How does the axiom of regularity make sense?

As an example, let $X = \{1,2\}$ (where $0=\varnothing, 1= \{0\}, 2=\{0,1\}$). Then $$X\cap 1 = \varnothing$$ $$X\cap 2 = \{1\}$$ Due to the first equality, our set satisfies the axiom of regularity. $X$ being disjoint with $1$ does not imply that $X$ does not contain $1$; $X\cap 1 = \varnothing$ is a completely different statement from $1\notin X$. Indeed, the former holds, as the only element of $1$ is $0$, which is not an element of $X$.

In a nutshell, the axiom forbid "loops".

Consider he case $A= \{ a_0, a_1, a_2 \}$.

If the axiom does not hold, we have the possibility that: for all $i$ : $a_i \cap A \ne \emptyset$.

1) Consider $a_0$; if the intersection of $a_0$ and $A$ is not empty, it must be an element of $A$.

Thus, three possibilities: i) $a_0 \in a_0$: loop; ii) $a_1 \in a_0$; iii) $a_2 \in a_0$.

Two possibilities left to avoid loops.

2) Consider $a_1$; again, if the intersection of $a_1$ and $A$ is not empty, we have: i) $a_0 \in a_1$; ii) $a_1 \in a_1$: loop; iii) $a_2 \in a_1$.

But $a_0 \in a_1$ and the previous $a_1 \in a_0$ form a loop: $a_0 \in a_1 \in a_0$.

Thus what remain is: $a_2 \in a_0$ and $a_2 \in a_1$.

Now: 3) Consider $a_2$; we have: i) $a_0 \in a_2$; ii) $a_1 \in a_2$; iii) $a_2 \in a_2$: loop.

Again, with: $a_0 \in a_2$ and $a_2 \in a_0$ we have a loop and the same with $a_1 \in a_2$ and $a_2 \in a_1$.

Your confusion seem to be due to levels of containment.

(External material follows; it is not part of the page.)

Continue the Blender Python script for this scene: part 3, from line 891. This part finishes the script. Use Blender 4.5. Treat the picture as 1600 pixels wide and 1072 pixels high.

The members of a set is only those elements that are directly contained in the set. By this I mean that a set may contain other sets, but that does not make the elements of that set a member of the outer set.

This is a bit in contradiction in how we think of containment in ordinary life. Let's for example say you have a box of chocolates in your kitchen drawer. Then in ordinary life you would say that the drawer contains chocolates, but in mathematics terminology it doesn't it only contains a box (which in turn contains chocolates). Now you see that in mathematical terms the kitchen drawer and the box of chocolates are disjoint (but not in ordinary language).

To imagine a set that violates the axiom of regularity would probably need you to have some form of self containment. That is a container that in some way contains itself - which is quite contra intuitive, it doesn't fit well with the way we think of things.